Early on in my current campaign my players were sent on a quest by a wizard friend of theirs, he gave them a sending stone so he could keep in contact with them. After that quest ended my players got a nice big downtime, 1 month. One of my players, who owns a tavern, asked to dedicate that downtime to finding some more sending stones, one for each player and the pairs to be held by the barkeep NPC she employs. I rolled on the tables in XGtE and got a price that they could afford.
Are there any unforeseen downsides in letting them spend all their money on sending stones? I know this effectively gives them party wide telekinesis but since they’re using this NPC as a telephone switchboard (literally how they pitched the idea) I can reserve the right to say he’s busy and can’t forward their messages.
I decided to give them the stones and then ran a session, they got separated for a few minutes and spent most of it talking through that npc to each other instead of trying to solve the problem that separated them. They’ve implemented a rule that he needs to write down what they say and relay the message exactly. 10/10 it was quite funny. Try doing this with your players.
let them buy it from a local vendor who’s actually the BBEG.
then have them roll for perception every time the stones are used, crossing their wires and sending them on wild goose chases until the stones are unfucked by some magical authority or the players stop using them because they realize they’re compromised.

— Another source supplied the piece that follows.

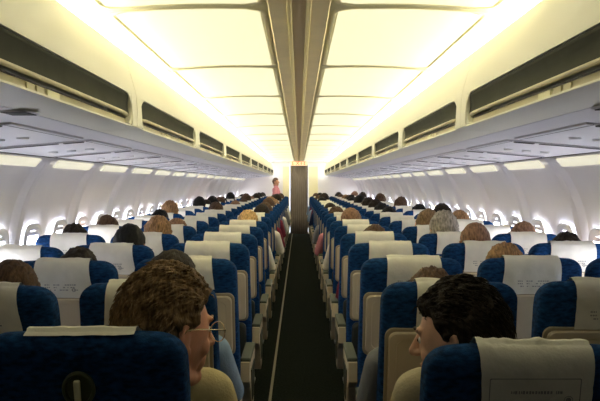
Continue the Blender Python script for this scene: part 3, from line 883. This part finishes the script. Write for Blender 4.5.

Sounds like fun! I would reward the engagement with the stones they want. There’s room for all sorts of ways for it to work really well or really poorly. If they’re consistently using it to circumvent your story beats, maybe some interesting complications or particular defenses might be in order.
Next thing you know, judging from comments here, the players will give up on magic and ask for some copper cables going all the way back to their base
Man, I wish I could play these games with people. All of these comments sound fun as hell.
The switchboard model is going to make it a lot worse than telepathy. Consider the action flow:
- Alice wants to send a message to Bob.
- Alice uses her action to send her message to Switch (who, let’s assume is paid to give this job his sole attention.)
- Switch must then spend their action to send to Bob. Bob can freely reply.
- Switch must then spend another action to relay the reply back to Alice.
Switch at any point may need a message repeated costing another action for the sender, and is more likely to need a repeat when messages are sent in stressful situations.
If Switch has other duties, the party might need to arrange ahead of time that they are going to need the service. The service also lacks efficient broadcast capabilities. Each stone needs to be activated sequentially, and Switch can reasonably only be expected to understand one person talking at once.
I think it sits closer to telegraph than a moble phone. Depending on the kind of campaign it might represent a vulnerability that can be exploited.